My point here is simple. Markets are a game of probability, and so are companies. Companies need to keep adapting to the changes or they will go extinct. As Mr. Satya Nadela says, "either create the future through innovations or adopt the changes." That's the only way to increase your runway. While selecting companies, always keep the "survival of the fittest" philosophy in mind. In the early 2000s, Blackberry was the market leader, and every investor and trader had one. The 2008 financial storm dragged Blackberry with it, making way for Apple to become the new leader in the industry. Back in the 1990s, camera meant Kodak. Kodak had the ability to adopt, but they adopted the wrong change. They went on improving their films, and Japanese companies came in with the concept of "Har Ghar Camera." That's how Canon became the leader. Adopting changes is great, but make sure you adopt the right changes.

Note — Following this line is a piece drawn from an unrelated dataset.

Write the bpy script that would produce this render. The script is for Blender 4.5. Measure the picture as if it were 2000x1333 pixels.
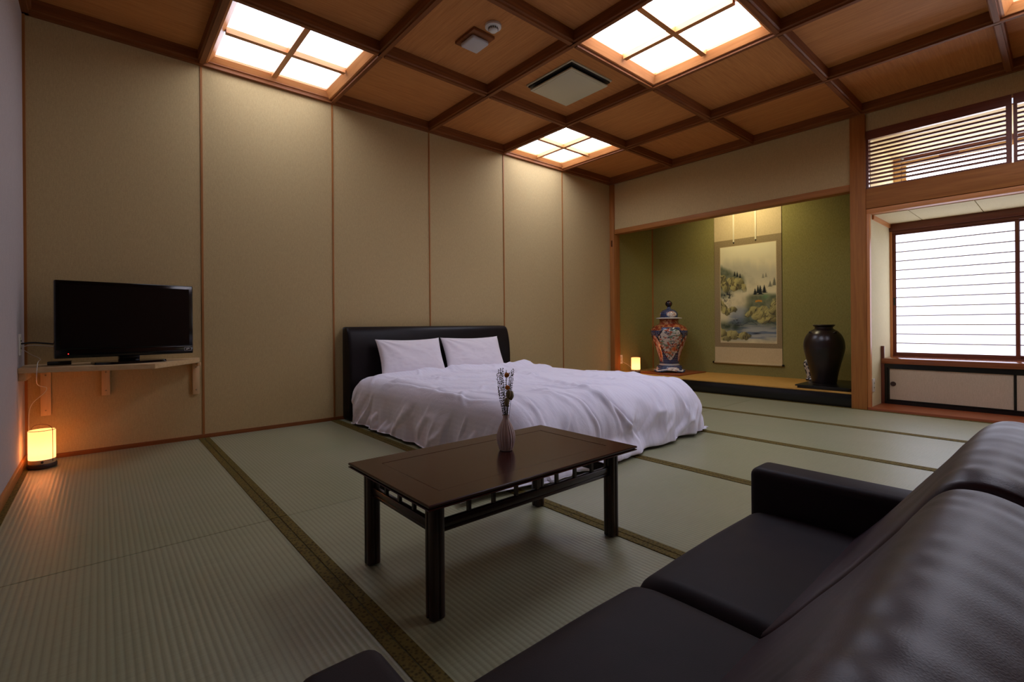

Markets are here to stay, but do you think that your companies have the ability to sustain them? Is the management competent? Is their profitability improving? Are customers happy with the services provided by your companies? A company that may appear invincible today unless it adapts and reinvests continuously. The same philosophy applies to humans as well. Look at Bill Gate. There hasn't been a single year in the last 35 years when his name hasn't appeared in Forbes magazine. That's some kind of consistency.

Also, while index investing is passive, the index itself is anything but passive. It is designed to follow the same ruthless logic of evolution that Darwin decoded way back in the nineteenth century.